Investors appear to be taking a better read of Pelotons earnings report this morning than what the raw numbers show.
While the company did beat expectations on an EBITDA basis, reflecting growth at its core operations, earnings per share showed a loss of $0.04 for the most recent quarter. In addition, Peloton's quarterly revenue showed a 9.4% decrease from the same period last year, though beating analysts’ target.
Peloton's management guided revenue for the next quarter to a range of $605 to $625 million. That number is below current Wall Street estimates of $653 million. The company offered inline guidance for fiscal year 2025.
That combination of guidance suggests that Peloton is going to have a tight couple of quarters over the next six months, but expects to see fiscal year 2025 operations improve.
Investors reacted positively, with the shares up more than 20% in early trading. Midday trading would see the price of Peloton fall below a critical technical trendline.
Shares of Peloton slipped below $9 a price that holds two technical resistance features.
First, $9 holds round number significance.

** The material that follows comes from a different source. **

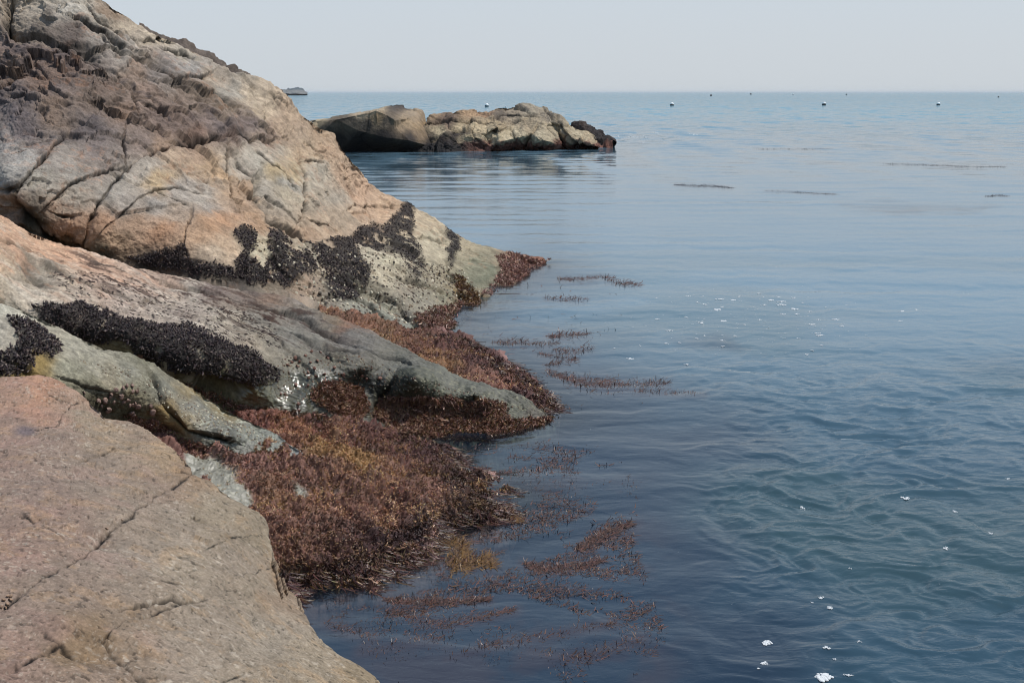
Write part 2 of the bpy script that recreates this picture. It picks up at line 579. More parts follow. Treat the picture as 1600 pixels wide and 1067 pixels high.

This same price held shares at Bay as resistance in November and is likely to hold as resistance as shares move lower.
In addition, $9 is also the size of the stocks 50 day moving average. That moving average is shifted into a neutral outlook. Failure for Peloton to move above that 50-day moving average. We'll see it shifting to a bearish trend targeting the $7.00 price level.
It's notable that Peloton short interest ratio is relatively high as 3.5. This indicates that some of today's buying may have been triggered by short covering and would explain the stock’s lack of follow-through.
Peloton bulls should stay aware of the $9 resistance level as well as the trend of the 50-day moving average. A shift back into a short-term bearish trend will target $7.00 and then $5.00 as investors rethink holding Peloton through the forecasted tough comeback.